- _What is asked_
Retype everything from the line that contains "Model this scene" down to the line that contains "rad = math.radians", inclusive, without altering or adding anything.

[Data listing]
- - - - - - -
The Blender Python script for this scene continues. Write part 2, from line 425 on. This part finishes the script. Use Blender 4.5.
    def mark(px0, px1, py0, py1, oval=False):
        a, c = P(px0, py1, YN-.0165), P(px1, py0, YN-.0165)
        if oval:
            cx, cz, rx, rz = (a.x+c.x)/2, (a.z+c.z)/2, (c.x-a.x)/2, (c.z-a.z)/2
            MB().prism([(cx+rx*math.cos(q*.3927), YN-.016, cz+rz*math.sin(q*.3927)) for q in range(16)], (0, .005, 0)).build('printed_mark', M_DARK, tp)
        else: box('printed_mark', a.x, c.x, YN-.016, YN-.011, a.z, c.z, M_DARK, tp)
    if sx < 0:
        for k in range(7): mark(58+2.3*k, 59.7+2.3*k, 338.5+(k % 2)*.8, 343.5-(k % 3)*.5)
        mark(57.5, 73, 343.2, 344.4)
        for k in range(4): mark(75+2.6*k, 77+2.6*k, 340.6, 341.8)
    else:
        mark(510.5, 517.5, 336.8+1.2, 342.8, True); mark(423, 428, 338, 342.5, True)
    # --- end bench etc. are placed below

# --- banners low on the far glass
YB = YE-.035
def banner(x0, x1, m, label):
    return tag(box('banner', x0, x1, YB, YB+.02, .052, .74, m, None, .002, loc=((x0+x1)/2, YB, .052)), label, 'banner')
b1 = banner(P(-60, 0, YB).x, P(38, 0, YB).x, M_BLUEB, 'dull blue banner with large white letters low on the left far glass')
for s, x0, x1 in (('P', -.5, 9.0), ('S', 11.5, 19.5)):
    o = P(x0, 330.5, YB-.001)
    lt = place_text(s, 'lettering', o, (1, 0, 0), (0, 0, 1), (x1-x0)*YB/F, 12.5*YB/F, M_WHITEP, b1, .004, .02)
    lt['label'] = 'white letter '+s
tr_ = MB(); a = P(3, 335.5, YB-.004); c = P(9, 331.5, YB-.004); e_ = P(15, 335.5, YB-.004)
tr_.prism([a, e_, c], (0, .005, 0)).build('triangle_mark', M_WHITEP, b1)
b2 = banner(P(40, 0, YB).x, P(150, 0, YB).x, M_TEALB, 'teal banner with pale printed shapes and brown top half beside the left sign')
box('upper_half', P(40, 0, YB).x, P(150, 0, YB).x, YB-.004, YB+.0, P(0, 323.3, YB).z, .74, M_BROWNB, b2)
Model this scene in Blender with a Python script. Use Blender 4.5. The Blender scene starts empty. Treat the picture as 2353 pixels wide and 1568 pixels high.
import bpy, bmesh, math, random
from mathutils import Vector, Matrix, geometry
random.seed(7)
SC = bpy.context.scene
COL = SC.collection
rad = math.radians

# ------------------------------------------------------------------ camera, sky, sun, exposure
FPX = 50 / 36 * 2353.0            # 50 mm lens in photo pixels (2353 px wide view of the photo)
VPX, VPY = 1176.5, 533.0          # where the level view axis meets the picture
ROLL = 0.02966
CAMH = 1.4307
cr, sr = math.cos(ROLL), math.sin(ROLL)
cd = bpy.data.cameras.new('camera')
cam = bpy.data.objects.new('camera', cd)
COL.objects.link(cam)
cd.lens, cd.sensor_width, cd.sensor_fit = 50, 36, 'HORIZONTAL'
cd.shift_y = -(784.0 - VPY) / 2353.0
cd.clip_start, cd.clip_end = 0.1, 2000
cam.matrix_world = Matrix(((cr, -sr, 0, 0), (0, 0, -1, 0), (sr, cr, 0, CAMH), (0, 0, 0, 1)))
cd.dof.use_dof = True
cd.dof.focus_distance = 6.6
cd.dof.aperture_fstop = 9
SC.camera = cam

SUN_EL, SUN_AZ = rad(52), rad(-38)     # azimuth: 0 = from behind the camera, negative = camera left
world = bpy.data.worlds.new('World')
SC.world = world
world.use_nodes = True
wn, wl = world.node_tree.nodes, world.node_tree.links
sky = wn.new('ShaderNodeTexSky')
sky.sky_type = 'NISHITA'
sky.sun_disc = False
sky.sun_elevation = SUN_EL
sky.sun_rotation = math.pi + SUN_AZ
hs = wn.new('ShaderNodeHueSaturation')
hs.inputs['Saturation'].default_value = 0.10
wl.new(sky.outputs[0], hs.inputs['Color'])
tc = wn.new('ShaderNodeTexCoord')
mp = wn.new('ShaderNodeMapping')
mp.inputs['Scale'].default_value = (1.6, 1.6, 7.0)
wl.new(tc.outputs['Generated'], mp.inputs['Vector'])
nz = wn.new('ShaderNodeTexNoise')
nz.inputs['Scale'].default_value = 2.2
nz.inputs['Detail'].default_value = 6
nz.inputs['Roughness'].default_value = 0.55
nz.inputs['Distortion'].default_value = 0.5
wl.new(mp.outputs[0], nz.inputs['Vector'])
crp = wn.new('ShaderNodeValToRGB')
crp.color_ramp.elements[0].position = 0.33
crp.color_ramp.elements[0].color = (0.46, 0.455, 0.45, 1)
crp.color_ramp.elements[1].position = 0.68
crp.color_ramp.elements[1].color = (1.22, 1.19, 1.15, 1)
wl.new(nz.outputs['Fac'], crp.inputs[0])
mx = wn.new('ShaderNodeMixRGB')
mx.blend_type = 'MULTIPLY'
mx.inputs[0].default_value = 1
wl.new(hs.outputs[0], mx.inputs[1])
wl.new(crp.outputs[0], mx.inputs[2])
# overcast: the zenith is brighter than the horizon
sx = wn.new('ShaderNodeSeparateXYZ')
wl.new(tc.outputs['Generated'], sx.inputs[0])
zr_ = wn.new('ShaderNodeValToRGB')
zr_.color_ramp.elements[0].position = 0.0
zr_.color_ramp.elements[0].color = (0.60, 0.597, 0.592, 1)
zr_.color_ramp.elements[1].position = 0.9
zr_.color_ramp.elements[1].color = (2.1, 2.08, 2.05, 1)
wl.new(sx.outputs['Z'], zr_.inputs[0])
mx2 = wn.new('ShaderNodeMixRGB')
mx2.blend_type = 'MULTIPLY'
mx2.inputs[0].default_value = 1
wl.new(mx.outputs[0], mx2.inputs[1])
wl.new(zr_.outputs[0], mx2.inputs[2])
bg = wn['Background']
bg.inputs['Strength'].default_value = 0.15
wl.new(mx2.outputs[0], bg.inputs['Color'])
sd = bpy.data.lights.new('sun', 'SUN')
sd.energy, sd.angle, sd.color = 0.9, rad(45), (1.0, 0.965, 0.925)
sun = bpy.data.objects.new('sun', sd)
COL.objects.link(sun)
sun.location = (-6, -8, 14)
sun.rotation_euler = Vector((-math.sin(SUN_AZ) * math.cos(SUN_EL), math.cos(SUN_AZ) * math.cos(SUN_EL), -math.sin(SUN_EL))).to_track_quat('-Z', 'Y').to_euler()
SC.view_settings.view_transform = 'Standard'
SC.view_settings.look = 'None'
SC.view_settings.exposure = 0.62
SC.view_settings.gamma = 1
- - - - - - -
- _Answer to the problem_
Model this scene in Blender with a Python script. Use Blender 4.5. The Blender scene starts empty. Treat the picture as 2353 pixels wide and 1568 pixels high.
import bpy, bmesh, math, random
from mathutils import Vector, Matrix, geometry
random.seed(7)
SC = bpy.context.scene
COL = SC.collection
rad = math.radians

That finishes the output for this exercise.